__What is needed__.
Return all lines below containing the word "pixels".

— Start of Working data —

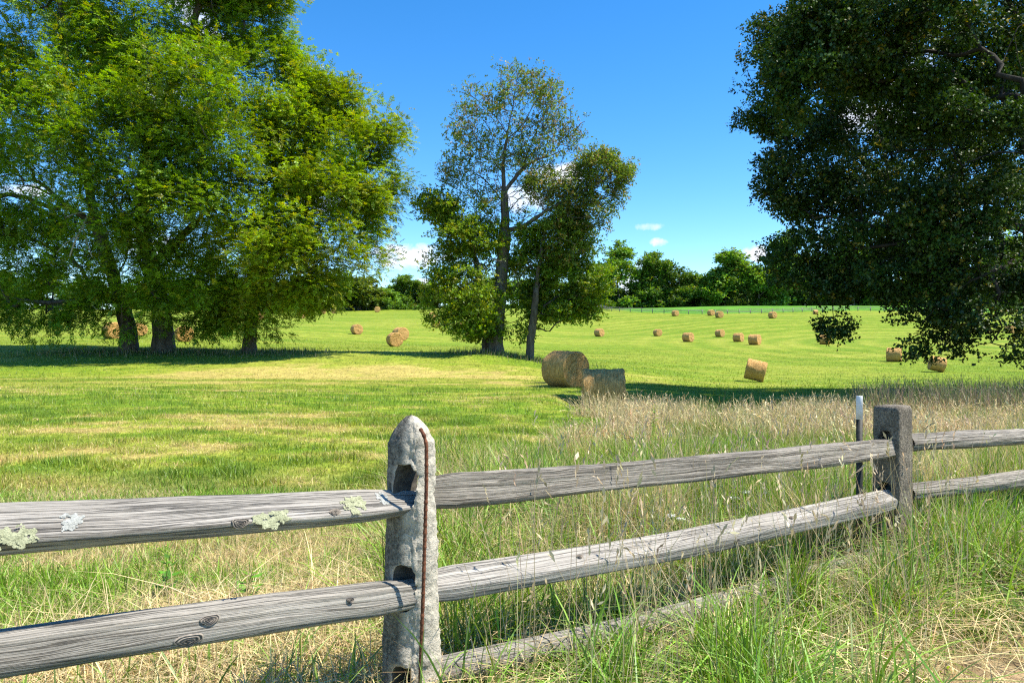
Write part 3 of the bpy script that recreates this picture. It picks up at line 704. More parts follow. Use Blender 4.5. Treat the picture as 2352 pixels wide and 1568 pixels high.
bl = BL([(1800, 80, 85, 75, 3.5), (1760, 165, 65, 65, 3.2), (1755, 265, 70, 55, 3), (1850, 200, 100, 90, 2.5), (1830, 330, 95, 70, 2.5), (1800, 430, 65, 65, 0), (1850, 500, 85, 65, -1), (1960, 60, 120, 90, -3), (1990, 200, 120, 90, -3), (1960, 420, 110, 80, -1), (1830, 570, 55, 45, -1), (1900, 620, 100, 65, -1.5), (1990, 560, 100, 70, -2), (2120, 90, 130, 100, -4), (2150, 240, 120, 80, -4), (2090, 470, 120, 70, -3), (2080, 640, 100, 70, -3), (2180, 580, 110, 70, -3.5), (2290, 90, 120, 110, -4), (2290, 250, 90, 80, -5), (2260, 460, 110, 70, -4), (2290, 600, 110, 80, -4), (2190, 700, 110, 55, -3.5), (2290, 730, 100, 60, -4), (2170, 765, 65, 35, -3, 1, .8), (2270, 800, 70, 22, -3.5, .8, .7), (2125, 805, 22, 24, -3, .8, .8), (1920, 750, 26, 15, -1.5, 2.2, 1.0), (1905, 665, 40, 26, -1.5, .4),
         (2330, 765, 60, 50, -4), (2330, 680, 70, 60, -4), (2080, -60, 150, 110, -5), (1990, 110, 90, 90, -4.5), (1850, 140, 75, 75, -4.8, 3.0), (1815, 235, 45, 40, -4.8, 2.6), (1900, 50, 70, 60, -4.8, 2.2), (2000, -120, 170, 130, 0, .8), (2200, -150, 220, 150, 0, .8), (2450, -100, 240, 200, 0, .8), (2480, 200, 170, 180, 0, .8), (2480, 480, 160, 150, -2, .8), (2450, 680, 130, 90, -2, .7), (2640, 150, 230, 260, 0, .6), (2640, 480, 200, 170, 0, .6), (2000, 300, 140, 120, 4, .7), (2150, 420, 170, 130, 5, .7), (2100, 150, 180, 150, 5, .7), (2300, 350, 160, 160, 6, .7), (2000, 540, 130, 90, 3, .7), (2200, 600, 170, 90, 4, .7)], DR)
sk = grow(tr, bl, 1300, .30, .46, rtip=.009)
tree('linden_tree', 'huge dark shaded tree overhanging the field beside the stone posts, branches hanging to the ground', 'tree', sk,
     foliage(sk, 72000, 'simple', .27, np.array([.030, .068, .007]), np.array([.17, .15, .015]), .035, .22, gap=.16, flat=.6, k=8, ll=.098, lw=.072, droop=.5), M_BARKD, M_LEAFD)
print('right tree', time.time() - T0)

# ------------------------------------------------------------------ far trees: six grown patterns, copied
def far_pattern(seed, hgt, wid, base, bushy, col, yf, nsp=3400):
    blobs = []
    for k in range(int(7 + 3 * bushy)):
        zf = R.uniform(base, 1.0) if k > 2 else (base + .3, .7, .9)[k]
        rr = wid * .5 * (1 - .65 * abs(zf - .55) ** 1.2 * 1.3)
        a = R.uniform(0, 2 * np.pi); q_ = R.uniform(.15, .75) * rr
        s = R.uniform(.16, .26) * wid
        blobs.append((np.array([math.cos(a) * q_, math.sin(a) * q_, zf * hgt - s * .6]), np.array([s * 1.15, s * 1.15, s * .85]), 1, 1))
    trk = [np.array([[0, 0, -.3], [.1, 0, hgt * .2], [-.2, .1, hgt * .45], [.1, 0, hgt * .8]])]
    sk = grow(trk, blobs, 110, 1.0, .32, rtip=.035)
    fol = foliage(sk, nsp, 'simple', .75, col, np.array([.16, .19, .02]), yf, .9, k=6, ll=.62, lw=.42, droop=.2)
    V, Q = tubes(sk[0], sk[1], sk[2], (7, 5, 3))
    return make_mesh('trunk', V, [Q]), make_mesh('crown', fol[0], [fol[1]], fol[2], smooth=False)
FG = np.array([.145, .27, .032])
pats = [far_pattern(1, 19, 13, .12, 2, FG, .05), far_pattern(2, 18, 14, .06, 3, FG * .85, .03), far_pattern(3, 20, 10, .38, 1, FG * 1.05, .06),
        far_pattern(4, 13, 11, .04, 2, FG * 1.15, .10), far_pattern(5, 17, 12, .10, 2, FG * .7, .03), far_pattern(6, 11, 10, .02, 3, np.array([.10, .16, .02]), .2)]
for t_, c_ in pats:
    t_.materials.append(M_BARKG); c_.materials.append(M_LEAF)
far_first = {}
def far_tree(px, top, base_py, k, wpx, label, group='trees of the far wood', name='woodland_tree', push=0.):
    b = ground_hit(px, base_py); d = b[1] + push
    x = (px - CX) / F * d; z = gz(x, d)
    H = (CY - top) / F * d + CZ - z
    h0 = (19, 18, 20, 13, 17, 11)[k] * 1.02; w0 = (13, 14, 10, 11, 12, 10)[k]
    sx = 1.12 * wpx / F * d / w0; szz = H / h0
    root = empty(name, (x, d, z)); root.scale = (sx, sx, szz); root.rotation_euler = (0, 0, R.uniform(0, 6.28))
    tag(root, label, 'tree', group)
    if k not in far_first:
        far_first[k] = (link('trunk', pats[k][0], None, root), link('crown', pats[k][1], None, root))
    else:
        for src in far_first[k]:
            c = src.copy(); COL.objects.link(c); c.parent = root
    return root
LF = [  # px, top, base, pattern, width px, label
 (1420, 560, 703, 0, 120, 'pale green far wood tree just right of the centre trees, tallest there'),
 (1500, 574, 704, 1, 100, 'rounded far wood tree, second to the right of the centre trees'),
 (1560, 596, 703, 4, 90, 'dark tree of the far wood sloping down to the lowest dip of its skyline'),
 (1612, 628, 702, 3, 80, 'low tree of the far wood in the dip left of the lone flat topped one'),
 (1668, 567, 700, 2, 92, 'flat topped far wood tree standing out beside the small square cloud'),
 (1742, 606, 699, 3, 90, 'yellowish far wood tree just left of the big dark crown'),
 (1700, 640, 700, 5, 60, 'low bright bush of the far wood at the foot of the flat topped tree'),
 (1812, 535, 699, 0, 100, 'tall misty far wood tree partly hidden by the edge of the dark crown'),
 (1880, 575, 699, 4, 110, 'far wood tree seen through the lower left of the dark crown'),
 (1960, 560, 698, 2, 100, 'pale trunked far wood tree above the hanging sprig of the dark crown'),
 (2025, 565, 698, 0, 110, 'lit far wood tree right of the pale trunked one, under the dark crown'),
 (2110, 545, 699, 1, 120, 'far wood tree behind the middle of the big dark crown'),
 (2200, 520, 700, 4, 120, 'far wood tree behind the densest part of the big dark crown'),
 (2290, 535, 701, 0, 120, 'far wood tree behind the dark crown near the edge of the photo'),
 (2375, 530, 702, 1, 120, 'far wood tree at the extreme right edge, behind the dark crown'),
 (1370, 600, 702, 1, 90, 'far wood tree half hidden behind the right side of the centre trees'),
 (1290, 630, 702, 4, 90, 'far wood tree seen between the two trunks of the centre group'),
 (1200, 640, 702, 3, 90, 'far wood tree straight behind the tall grey trunk'),
 (1090, 640, 703, 4, 90, 'far wood tree behind the dark left foot of the centre group'),
 (985, 645, 706, 5, 60, 'small bush at the far fence where it meets the centre trees'),
 (930, 628, 708, 1, 85, 'domed dark tree alone against the sky, left of the centre trees'),
 (880, 660, 710, 3, 70, 'low dark tree at the far fence between the domed one and the pale chestnut'),
 (825, 628, 712, 5, 95, 'pale chestnut like tree at the far fence, lightest in the row there'),
 (770, 610, 712, 4, 100, 'dark tall tree behind the right fringe of the sunlit walnut'),
 (690, 630, 713, 1, 100, 'dark tree of the hedgerow right of the sunlit walnut trunk'),
 (610, 640, 714, 4, 110, 'dark hedgerow tree right behind the sunlit walnut trunk'),
 (520, 635, 715, 0, 110, 'dark hedgerow tree between the sunlit walnut and the thickest trunk'),
 (430, 640, 712, 1, 110, 'dark hedgerow tree just right of the thickest walnut trunk'),
 (330, 635, 700, 4, 110, 'dark hedgerow tree between the two thick walnut trunks'),
 (205, 640, 690, 3, 100, 'greyish tree on the hill left of the forked walnut trunk'),
 (110, 620, 686, 0, 120, 'hilltop tree behind the low sweeping walnut branches at far left'),
 (10, 620, 686, 1, 120, 'hilltop tree at the extreme left edge, behind the walnut branches'),
]
for a in LF: far_tree(*a)
for px in list(range(1390, 2420, 48)) + list(range(330, 990, 66)) + [1050, 1140, 1250, 1330]:
    far_tree(px + R.uniform(-12, 12), (650 if px < 1380 else 655) + R.uniform(-14, 16), 704 if px < 1380 else 700, int(R.choice([1, 4, 0])), R.uniform(95, 125),
             'dark tree in the back row of the far wood', 'trees in the back row of the far wood', push=R.uniform(9, 16))
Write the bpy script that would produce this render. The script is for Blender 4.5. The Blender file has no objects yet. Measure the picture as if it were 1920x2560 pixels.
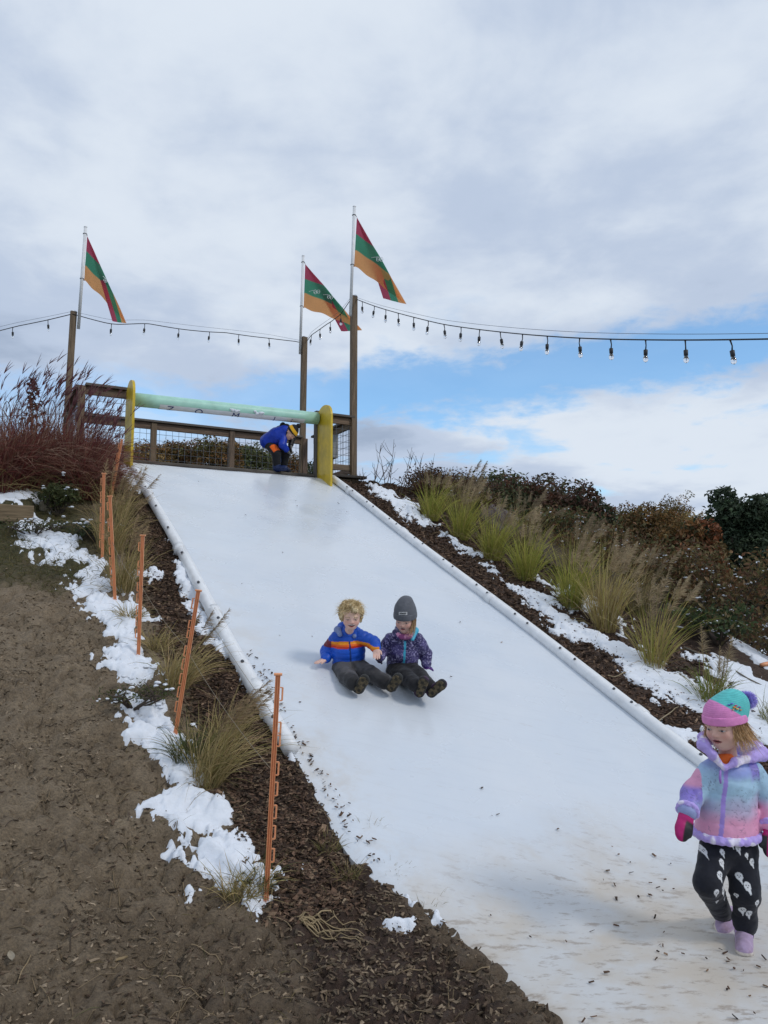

— End of Working data —

__Result for this exercise__.
Write part 3 of the bpy script that recreates this picture. It picks up at line 704. More parts follow. Use Blender 4.5. Treat the picture as 2352 pixels wide and 1568 pixels high.
Write the bpy script that would produce this render. The script is for Blender 4.5. The Blender file has no objects yet. Measure the picture as if it were 1920x2560 pixels.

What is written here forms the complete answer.